## What you need to do
Quote only the lines from the top of the listing below down to and including the line with "scn = bpy.context.scene".

━━━━━━

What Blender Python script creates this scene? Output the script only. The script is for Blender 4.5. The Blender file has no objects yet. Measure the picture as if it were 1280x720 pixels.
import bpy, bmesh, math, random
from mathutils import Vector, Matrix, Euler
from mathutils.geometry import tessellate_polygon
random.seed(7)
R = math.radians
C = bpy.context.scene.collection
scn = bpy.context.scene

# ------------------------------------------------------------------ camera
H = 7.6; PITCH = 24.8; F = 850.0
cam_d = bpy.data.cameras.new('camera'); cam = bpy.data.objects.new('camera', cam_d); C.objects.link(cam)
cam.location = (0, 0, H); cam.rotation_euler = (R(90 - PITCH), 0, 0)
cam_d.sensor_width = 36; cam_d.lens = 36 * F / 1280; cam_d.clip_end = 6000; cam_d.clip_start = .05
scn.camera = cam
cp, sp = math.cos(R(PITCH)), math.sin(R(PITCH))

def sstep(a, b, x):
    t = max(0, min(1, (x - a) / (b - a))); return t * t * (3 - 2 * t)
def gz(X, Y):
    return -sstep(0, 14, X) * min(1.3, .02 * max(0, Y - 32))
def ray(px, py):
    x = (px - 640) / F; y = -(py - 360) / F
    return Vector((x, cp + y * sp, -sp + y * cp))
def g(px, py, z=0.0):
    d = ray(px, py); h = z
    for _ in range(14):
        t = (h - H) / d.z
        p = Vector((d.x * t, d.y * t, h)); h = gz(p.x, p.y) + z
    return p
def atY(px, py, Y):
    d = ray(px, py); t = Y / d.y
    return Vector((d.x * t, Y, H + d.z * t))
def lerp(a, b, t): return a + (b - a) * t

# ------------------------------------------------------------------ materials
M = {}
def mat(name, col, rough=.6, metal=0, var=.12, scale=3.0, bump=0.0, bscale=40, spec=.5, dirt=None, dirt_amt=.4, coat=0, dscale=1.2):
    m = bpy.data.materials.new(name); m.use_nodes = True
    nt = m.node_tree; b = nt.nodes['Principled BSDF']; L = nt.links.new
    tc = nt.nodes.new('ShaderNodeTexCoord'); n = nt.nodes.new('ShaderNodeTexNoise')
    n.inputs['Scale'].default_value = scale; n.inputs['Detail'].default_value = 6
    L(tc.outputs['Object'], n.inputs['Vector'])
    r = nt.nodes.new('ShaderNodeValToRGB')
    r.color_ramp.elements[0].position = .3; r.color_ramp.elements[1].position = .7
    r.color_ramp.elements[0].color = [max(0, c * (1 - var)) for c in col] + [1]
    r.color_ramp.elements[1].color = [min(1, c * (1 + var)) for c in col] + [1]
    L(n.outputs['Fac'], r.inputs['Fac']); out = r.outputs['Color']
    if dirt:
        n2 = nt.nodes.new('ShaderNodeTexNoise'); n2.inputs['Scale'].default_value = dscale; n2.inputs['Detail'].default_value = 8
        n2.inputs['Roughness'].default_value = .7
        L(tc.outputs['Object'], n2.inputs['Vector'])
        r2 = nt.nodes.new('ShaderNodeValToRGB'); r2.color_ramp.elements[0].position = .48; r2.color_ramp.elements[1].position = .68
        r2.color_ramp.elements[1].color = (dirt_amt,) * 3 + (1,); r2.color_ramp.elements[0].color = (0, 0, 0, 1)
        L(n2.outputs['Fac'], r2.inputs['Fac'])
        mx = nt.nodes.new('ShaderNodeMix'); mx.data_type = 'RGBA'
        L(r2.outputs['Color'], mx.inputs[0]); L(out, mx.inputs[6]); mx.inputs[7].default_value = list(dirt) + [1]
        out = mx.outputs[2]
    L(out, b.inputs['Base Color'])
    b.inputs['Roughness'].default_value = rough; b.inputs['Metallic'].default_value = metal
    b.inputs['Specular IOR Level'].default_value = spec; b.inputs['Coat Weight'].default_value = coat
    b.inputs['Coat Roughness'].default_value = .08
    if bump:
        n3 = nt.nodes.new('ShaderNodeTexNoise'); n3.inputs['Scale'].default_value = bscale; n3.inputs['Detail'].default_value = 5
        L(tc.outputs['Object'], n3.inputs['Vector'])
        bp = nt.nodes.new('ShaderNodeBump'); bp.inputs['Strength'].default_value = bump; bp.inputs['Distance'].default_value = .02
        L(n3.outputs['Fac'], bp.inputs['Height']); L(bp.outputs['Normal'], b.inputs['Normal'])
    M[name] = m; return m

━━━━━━

## Solution to the problem
What Blender Python script creates this scene? Output the script only. The script is for Blender 4.5. The Blender file has no objects yet. Measure the picture as if it were 1280x720 pixels.
import bpy, bmesh, math, random
from mathutils import Vector, Matrix, Euler
from mathutils.geometry import tessellate_polygon
random.seed(7)
R = math.radians
C = bpy.context.scene.collection
scn = bpy.context.scene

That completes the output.